- WRITTEN EXERCISE -
Transcribe every record that appears below, exactly and in full.

(Recorded data)
(begin)

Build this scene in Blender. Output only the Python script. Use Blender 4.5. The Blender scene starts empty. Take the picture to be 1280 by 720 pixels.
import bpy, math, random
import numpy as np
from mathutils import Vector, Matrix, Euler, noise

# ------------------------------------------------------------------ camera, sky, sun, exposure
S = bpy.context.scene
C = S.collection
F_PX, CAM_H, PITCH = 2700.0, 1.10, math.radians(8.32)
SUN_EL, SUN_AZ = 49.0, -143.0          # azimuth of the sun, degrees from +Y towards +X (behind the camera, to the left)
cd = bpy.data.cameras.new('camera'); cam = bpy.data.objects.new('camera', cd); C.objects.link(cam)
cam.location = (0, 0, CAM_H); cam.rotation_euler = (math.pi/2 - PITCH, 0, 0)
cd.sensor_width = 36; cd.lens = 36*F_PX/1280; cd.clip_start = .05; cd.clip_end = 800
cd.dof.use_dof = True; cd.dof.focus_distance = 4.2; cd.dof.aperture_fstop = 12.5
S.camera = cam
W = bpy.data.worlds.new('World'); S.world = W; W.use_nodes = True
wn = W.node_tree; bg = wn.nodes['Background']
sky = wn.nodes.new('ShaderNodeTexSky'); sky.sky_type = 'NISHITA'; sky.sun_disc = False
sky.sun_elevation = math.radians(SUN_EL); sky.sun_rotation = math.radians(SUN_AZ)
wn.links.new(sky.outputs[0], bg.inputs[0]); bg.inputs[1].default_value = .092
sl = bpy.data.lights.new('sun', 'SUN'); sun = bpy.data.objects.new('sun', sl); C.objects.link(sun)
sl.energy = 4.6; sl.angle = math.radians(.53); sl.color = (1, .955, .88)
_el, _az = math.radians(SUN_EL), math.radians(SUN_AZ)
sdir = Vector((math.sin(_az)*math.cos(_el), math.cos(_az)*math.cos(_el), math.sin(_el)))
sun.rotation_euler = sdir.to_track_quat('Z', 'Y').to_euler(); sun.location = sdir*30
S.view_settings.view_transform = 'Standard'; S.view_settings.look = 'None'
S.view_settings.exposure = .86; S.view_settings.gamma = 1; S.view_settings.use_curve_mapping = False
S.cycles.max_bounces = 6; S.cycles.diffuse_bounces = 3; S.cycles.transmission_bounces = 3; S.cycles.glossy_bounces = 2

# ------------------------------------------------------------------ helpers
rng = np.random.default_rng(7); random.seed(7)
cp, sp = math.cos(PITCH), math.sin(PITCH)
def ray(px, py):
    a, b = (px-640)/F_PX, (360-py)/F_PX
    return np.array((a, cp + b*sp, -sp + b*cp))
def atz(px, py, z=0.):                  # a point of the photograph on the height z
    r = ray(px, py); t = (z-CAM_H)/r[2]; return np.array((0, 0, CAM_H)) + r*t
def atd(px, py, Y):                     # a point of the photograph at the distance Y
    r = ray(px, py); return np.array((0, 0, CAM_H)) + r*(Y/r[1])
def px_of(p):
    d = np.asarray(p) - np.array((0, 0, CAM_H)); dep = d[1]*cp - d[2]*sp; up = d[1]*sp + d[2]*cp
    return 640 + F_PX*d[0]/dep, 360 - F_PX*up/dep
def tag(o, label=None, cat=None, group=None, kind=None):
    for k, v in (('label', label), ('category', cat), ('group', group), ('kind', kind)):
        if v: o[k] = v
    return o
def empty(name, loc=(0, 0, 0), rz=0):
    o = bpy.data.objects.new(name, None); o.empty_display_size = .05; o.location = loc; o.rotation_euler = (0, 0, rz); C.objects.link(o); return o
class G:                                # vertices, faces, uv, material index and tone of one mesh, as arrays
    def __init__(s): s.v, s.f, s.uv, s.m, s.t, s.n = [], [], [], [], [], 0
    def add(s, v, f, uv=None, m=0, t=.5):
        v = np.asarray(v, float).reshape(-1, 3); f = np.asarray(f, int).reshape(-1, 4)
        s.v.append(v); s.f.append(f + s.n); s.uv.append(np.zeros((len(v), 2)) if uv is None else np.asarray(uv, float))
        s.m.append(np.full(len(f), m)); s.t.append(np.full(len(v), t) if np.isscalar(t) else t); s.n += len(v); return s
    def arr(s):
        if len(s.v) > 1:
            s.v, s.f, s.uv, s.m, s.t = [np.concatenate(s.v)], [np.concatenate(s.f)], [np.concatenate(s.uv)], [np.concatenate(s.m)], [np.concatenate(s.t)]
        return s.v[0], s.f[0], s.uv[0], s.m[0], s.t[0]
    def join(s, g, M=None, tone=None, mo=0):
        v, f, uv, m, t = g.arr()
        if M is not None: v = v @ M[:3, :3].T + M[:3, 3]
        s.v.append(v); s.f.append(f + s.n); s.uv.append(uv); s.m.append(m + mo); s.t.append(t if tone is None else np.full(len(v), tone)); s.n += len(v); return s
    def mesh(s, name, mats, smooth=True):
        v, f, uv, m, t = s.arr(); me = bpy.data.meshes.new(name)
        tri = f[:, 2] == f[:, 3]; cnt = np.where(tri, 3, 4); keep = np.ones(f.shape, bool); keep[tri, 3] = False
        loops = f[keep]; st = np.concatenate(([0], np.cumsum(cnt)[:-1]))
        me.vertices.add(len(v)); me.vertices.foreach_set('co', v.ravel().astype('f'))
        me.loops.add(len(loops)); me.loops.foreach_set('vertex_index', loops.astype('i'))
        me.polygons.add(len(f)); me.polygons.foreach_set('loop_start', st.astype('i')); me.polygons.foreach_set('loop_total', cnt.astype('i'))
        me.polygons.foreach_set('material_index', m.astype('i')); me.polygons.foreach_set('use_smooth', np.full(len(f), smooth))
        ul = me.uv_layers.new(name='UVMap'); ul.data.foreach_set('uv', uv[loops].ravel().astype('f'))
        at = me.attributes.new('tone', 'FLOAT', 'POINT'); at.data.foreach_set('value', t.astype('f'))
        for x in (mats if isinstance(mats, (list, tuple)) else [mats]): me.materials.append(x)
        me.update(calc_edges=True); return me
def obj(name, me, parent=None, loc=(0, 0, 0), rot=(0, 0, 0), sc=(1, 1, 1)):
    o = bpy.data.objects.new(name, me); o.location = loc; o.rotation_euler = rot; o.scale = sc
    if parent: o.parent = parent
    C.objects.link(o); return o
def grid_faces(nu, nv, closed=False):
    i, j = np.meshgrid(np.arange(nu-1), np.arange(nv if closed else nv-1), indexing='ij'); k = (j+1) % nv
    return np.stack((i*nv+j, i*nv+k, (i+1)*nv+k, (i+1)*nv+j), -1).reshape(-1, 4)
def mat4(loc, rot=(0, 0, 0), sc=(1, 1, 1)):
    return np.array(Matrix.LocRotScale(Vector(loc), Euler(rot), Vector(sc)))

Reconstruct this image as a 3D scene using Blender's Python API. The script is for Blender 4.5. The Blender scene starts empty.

(end)

- ANSWER FOR THIS EXERCISE -
Build this scene in Blender. Output only the Python script. Use Blender 4.5. The Blender scene starts empty. Take the picture to be 1280 by 720 pixels.
import bpy, math, random
import numpy as np
from mathutils import Vector, Matrix, Euler, noise

# ------------------------------------------------------------------ camera, sky, sun, exposure
S = bpy.context.scene
C = S.collection
F_PX, CAM_H, PITCH = 2700.0, 1.10, math.radians(8.32)
SUN_EL, SUN_AZ = 49.0, -143.0          # azimuth of the sun, degrees from +Y towards +X (behind the camera, to the left)
cd = bpy.data.cameras.new('camera'); cam = bpy.data.objects.new('camera', cd); C.objects.link(cam)
cam.location = (0, 0, CAM_H); cam.rotation_euler = (math.pi/2 - PITCH, 0, 0)
cd.sensor_width = 36; cd.lens = 36*F_PX/1280; cd.clip_start = .05; cd.clip_end = 800
cd.dof.use_dof = True; cd.dof.focus_distance = 4.2; cd.dof.aperture_fstop = 12.5
S.camera = cam
W = bpy.data.worlds.new('World'); S.world = W; W.use_nodes = True
wn = W.node_tree; bg = wn.nodes['Background']
sky = wn.nodes.new('ShaderNodeTexSky'); sky.sky_type = 'NISHITA'; sky.sun_disc = False
sky.sun_elevation = math.radians(SUN_EL); sky.sun_rotation = math.radians(SUN_AZ)
wn.links.new(sky.outputs[0], bg.inputs[0]); bg.inputs[1].default_value = .092
sl = bpy.data.lights.new('sun', 'SUN'); sun = bpy.data.objects.new('sun', sl); C.objects.link(sun)
sl.energy = 4.6; sl.angle = math.radians(.53); sl.color = (1, .955, .88)
_el, _az = math.radians(SUN_EL), math.radians(SUN_AZ)
sdir = Vector((math.sin(_az)*math.cos(_el), math.cos(_az)*math.cos(_el), math.sin(_el)))
sun.rotation_euler = sdir.to_track_quat('Z', 'Y').to_euler(); sun.location = sdir*30
S.view_settings.view_transform = 'Standard'; S.view_settings.look = 'None'
S.view_settings.exposure = .86; S.view_settings.gamma = 1; S.view_settings.use_curve_mapping = False
S.cycles.max_bounces = 6; S.cycles.diffuse_bounces = 3; S.cycles.transmission_bounces = 3; S.cycles.glossy_bounces = 2

# ------------------------------------------------------------------ helpers
rng = np.random.default_rng(7); random.seed(7)
cp, sp = math.cos(PITCH), math.sin(PITCH)
def ray(px, py):
    a, b = (px-640)/F_PX, (360-py)/F_PX
    return np.array((a, cp + b*sp, -sp + b*cp))
def atz(px, py, z=0.):                  # a point of the photograph on the height z
    r = ray(px, py); t = (z-CAM_H)/r[2]; return np.array((0, 0, CAM_H)) + r*t
def atd(px, py, Y):                     # a point of the photograph at the distance Y
    r = ray(px, py); return np.array((0, 0, CAM_H)) + r*(Y/r[1])
def px_of(p):
    d = np.asarray(p) - np.array((0, 0, CAM_H)); dep = d[1]*cp - d[2]*sp; up = d[1]*sp + d[2]*cp
    return 640 + F_PX*d[0]/dep, 360 - F_PX*up/dep
def tag(o, label=None, cat=None, group=None, kind=None):
    for k, v in (('label', label), ('category', cat), ('group', group), ('kind', kind)):
        if v: o[k] = v
    return o
def empty(name, loc=(0, 0, 0), rz=0):
    o = bpy.data.objects.new(name, None); o.empty_display_size = .05; o.location = loc; o.rotation_euler = (0, 0, rz); C.objects.link(o); return o
class G:                                # vertices, faces, uv, material index and tone of one mesh, as arrays
    def __init__(s): s.v, s.f, s.uv, s.m, s.t, s.n = [], [], [], [], [], 0
    def add(s, v, f, uv=None, m=0, t=.5):
        v = np.asarray(v, float).reshape(-1, 3); f = np.asarray(f, int).reshape(-1, 4)
        s.v.append(v); s.f.append(f + s.n); s.uv.append(np.zeros((len(v), 2)) if uv is None else np.asarray(uv, float))
        s.m.append(np.full(len(f), m)); s.t.append(np.full(len(v), t) if np.isscalar(t) else t); s.n += len(v); return s
    def arr(s):
        if len(s.v) > 1:
            s.v, s.f, s.uv, s.m, s.t = [np.concatenate(s.v)], [np.concatenate(s.f)], [np.concatenate(s.uv)], [np.concatenate(s.m)], [np.concatenate(s.t)]
        return s.v[0], s.f[0], s.uv[0], s.m[0], s.t[0]
    def join(s, g, M=None, tone=None, mo=0):
        v, f, uv, m, t = g.arr()
        if M is not None: v = v @ M[:3, :3].T + M[:3, 3]
        s.v.append(v); s.f.append(f + s.n); s.uv.append(uv); s.m.append(m + mo); s.t.append(t if tone is None else np.full(len(v), tone)); s.n += len(v); return s
    def mesh(s, name, mats, smooth=True):
        v, f, uv, m, t = s.arr(); me = bpy.data.meshes.new(name)
        tri = f[:, 2] == f[:, 3]; cnt = np.where(tri, 3, 4); keep = np.ones(f.shape, bool); keep[tri, 3] = False
        loops = f[keep]; st = np.concatenate(([0], np.cumsum(cnt)[:-1]))
        me.vertices.add(len(v)); me.vertices.foreach_set('co', v.ravel().astype('f'))
        me.loops.add(len(loops)); me.loops.foreach_set('vertex_index', loops.astype('i'))
        me.polygons.add(len(f)); me.polygons.foreach_set('loop_start', st.astype('i')); me.polygons.foreach_set('loop_total', cnt.astype('i'))
        me.polygons.foreach_set('material_index', m.astype('i')); me.polygons.foreach_set('use_smooth', np.full(len(f), smooth))
        ul = me.uv_layers.new(name='UVMap'); ul.data.foreach_set('uv', uv[loops].ravel().astype('f'))
        at = me.attributes.new('tone', 'FLOAT', 'POINT'); at.data.foreach_set('value', t.astype('f'))
        for x in (mats if isinstance(mats, (list, tuple)) else [mats]): me.materials.append(x)
        me.update(calc_edges=True); return me
def obj(name, me, parent=None, loc=(0, 0, 0), rot=(0, 0, 0), sc=(1, 1, 1)):
    o = bpy.data.objects.new(name, me); o.location = loc; o.rotation_euler = rot; o.scale = sc
    if parent: o.parent = parent
    C.objects.link(o); return o
def grid_faces(nu, nv, closed=False):
    i, j = np.meshgrid(np.arange(nu-1), np.arange(nv if closed else nv-1), indexing='ij'); k = (j+1) % nv
    return np.stack((i*nv+j, i*nv+k, (i+1)*nv+k, (i+1)*nv+j), -1).reshape(-1, 4)
def mat4(loc, rot=(0, 0, 0), sc=(1, 1, 1)):
    return np.array(Matrix.LocRotScale(Vector(loc), Euler(rot), Vector(sc)))

Reconstruct this image as a 3D scene using Blender's Python API. The script is for Blender 4.5. The Blender scene starts empty.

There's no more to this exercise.